## start

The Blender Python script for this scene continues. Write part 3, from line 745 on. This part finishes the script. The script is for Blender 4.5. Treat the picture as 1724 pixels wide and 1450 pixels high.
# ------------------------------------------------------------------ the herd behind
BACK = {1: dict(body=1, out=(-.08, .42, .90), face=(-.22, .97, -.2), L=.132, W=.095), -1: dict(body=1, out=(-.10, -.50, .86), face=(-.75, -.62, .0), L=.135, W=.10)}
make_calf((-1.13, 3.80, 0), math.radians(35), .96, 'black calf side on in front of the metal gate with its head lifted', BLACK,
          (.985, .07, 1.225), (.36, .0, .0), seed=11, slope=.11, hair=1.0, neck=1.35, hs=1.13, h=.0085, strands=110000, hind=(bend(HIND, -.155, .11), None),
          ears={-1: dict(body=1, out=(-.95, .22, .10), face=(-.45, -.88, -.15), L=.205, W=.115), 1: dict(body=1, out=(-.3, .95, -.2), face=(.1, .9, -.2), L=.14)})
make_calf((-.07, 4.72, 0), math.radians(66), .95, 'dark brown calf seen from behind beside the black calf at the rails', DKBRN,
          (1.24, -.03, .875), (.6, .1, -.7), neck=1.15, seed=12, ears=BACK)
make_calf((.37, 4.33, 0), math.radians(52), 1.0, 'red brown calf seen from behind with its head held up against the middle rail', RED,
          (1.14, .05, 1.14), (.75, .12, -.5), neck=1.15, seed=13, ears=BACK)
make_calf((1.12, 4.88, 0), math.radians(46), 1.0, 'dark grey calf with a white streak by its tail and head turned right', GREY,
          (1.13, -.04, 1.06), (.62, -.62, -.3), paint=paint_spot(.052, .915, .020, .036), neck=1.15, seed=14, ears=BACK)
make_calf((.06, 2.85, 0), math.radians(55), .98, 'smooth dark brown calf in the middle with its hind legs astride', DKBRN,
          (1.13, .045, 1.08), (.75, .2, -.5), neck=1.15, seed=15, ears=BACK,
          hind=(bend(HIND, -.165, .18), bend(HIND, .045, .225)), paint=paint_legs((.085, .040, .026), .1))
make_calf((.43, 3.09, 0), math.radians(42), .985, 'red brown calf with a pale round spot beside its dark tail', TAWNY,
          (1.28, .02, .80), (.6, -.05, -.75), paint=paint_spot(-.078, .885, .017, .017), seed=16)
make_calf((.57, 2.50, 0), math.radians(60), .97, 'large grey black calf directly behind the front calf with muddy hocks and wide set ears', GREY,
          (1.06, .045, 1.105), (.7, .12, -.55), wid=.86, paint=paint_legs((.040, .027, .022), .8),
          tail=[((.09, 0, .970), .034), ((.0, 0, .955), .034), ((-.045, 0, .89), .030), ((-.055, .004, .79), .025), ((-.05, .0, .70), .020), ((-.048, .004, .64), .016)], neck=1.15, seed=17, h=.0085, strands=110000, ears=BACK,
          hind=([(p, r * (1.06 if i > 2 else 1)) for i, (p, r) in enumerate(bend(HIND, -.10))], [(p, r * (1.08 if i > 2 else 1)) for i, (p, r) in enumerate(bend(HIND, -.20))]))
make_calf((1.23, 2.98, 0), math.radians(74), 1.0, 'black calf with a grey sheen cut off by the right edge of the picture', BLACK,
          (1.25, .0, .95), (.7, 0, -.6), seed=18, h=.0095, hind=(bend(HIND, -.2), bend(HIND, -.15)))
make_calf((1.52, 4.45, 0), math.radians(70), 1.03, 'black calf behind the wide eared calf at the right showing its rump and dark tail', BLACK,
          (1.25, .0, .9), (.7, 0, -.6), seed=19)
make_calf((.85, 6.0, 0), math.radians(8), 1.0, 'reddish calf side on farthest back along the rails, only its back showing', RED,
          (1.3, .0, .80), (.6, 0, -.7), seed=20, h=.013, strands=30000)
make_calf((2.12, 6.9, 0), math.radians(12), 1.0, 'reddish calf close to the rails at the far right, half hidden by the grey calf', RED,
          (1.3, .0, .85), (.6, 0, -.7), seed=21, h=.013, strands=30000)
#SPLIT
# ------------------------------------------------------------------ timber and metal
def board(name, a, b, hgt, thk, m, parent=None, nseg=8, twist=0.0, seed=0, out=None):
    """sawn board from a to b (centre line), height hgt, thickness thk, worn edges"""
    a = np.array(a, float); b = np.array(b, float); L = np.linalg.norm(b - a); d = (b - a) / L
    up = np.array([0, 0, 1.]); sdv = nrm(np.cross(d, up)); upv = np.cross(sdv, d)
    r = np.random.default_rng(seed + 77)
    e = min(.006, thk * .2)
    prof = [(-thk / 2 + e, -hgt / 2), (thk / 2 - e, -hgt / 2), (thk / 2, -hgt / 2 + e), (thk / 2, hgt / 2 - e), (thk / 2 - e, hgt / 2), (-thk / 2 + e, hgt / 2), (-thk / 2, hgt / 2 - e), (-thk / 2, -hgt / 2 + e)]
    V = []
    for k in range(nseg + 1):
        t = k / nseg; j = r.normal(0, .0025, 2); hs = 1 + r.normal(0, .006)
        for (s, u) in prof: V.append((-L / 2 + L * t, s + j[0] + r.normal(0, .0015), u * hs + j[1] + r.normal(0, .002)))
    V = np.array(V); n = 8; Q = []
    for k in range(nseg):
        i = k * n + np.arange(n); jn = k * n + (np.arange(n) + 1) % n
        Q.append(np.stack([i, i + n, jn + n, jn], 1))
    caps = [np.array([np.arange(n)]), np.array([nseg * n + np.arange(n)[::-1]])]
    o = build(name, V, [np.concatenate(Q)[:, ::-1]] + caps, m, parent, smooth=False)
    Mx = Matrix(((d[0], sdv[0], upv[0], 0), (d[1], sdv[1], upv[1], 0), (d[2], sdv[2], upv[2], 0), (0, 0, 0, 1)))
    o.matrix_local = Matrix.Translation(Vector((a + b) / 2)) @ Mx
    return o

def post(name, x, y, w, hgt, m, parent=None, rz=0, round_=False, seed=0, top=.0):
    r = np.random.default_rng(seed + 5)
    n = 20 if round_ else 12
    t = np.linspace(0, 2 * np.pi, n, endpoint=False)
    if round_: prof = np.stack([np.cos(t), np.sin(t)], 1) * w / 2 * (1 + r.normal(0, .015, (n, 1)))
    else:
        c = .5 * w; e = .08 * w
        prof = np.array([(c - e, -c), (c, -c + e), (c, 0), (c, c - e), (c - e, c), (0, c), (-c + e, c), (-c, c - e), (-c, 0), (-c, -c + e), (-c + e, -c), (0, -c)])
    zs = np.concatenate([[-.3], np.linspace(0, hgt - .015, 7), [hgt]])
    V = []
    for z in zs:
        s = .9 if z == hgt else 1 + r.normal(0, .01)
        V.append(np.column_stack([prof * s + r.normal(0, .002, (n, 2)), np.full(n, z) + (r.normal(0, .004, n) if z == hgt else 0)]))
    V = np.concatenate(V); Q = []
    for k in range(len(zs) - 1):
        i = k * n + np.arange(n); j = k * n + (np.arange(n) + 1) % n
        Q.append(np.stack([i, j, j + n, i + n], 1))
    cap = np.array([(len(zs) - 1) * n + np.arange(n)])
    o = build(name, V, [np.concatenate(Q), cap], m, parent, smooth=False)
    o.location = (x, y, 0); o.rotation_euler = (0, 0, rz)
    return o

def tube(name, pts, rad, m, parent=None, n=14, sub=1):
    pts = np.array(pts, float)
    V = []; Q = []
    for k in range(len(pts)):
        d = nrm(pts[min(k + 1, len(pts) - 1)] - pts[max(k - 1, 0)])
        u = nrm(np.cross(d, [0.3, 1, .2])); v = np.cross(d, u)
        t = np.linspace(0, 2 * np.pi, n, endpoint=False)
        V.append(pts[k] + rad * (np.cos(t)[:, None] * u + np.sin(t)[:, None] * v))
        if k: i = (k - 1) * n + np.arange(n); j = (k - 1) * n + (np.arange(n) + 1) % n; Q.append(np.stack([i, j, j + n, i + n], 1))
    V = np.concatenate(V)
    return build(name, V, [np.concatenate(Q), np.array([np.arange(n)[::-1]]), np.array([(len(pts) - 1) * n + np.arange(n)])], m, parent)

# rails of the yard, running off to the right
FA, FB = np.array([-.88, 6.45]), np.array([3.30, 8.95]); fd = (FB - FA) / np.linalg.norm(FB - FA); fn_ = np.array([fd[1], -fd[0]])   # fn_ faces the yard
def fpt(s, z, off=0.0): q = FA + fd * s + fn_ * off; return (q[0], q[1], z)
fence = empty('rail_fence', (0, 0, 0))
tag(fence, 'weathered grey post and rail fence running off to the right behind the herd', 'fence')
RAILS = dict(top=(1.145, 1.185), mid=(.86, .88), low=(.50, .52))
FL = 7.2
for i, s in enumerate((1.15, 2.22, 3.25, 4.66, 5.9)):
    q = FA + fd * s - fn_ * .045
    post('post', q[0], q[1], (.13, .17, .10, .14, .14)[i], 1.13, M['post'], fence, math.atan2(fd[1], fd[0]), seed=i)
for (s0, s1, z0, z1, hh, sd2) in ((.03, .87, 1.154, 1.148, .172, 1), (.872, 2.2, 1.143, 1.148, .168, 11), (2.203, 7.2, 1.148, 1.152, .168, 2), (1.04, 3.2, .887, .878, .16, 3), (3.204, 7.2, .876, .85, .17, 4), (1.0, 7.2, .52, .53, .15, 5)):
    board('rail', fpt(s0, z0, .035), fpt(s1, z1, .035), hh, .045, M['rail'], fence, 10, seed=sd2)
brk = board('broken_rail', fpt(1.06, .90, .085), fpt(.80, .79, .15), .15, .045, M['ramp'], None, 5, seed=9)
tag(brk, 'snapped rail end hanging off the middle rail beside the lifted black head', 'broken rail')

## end

◆ INSTRUCTION: Scan the listing above. Collect all lines with the word "picture".

◆ EXERCISE RESULT:
The Blender Python script for this scene continues. Write part 3, from line 745 on. This part finishes the script. The script is for Blender 4.5. Treat the picture as 1724 pixels wide and 1450 pixels high.
make_calf((1.23, 2.98, 0), math.radians(74), 1.0, 'black calf with a grey sheen cut off by the right edge of the picture', BLACK,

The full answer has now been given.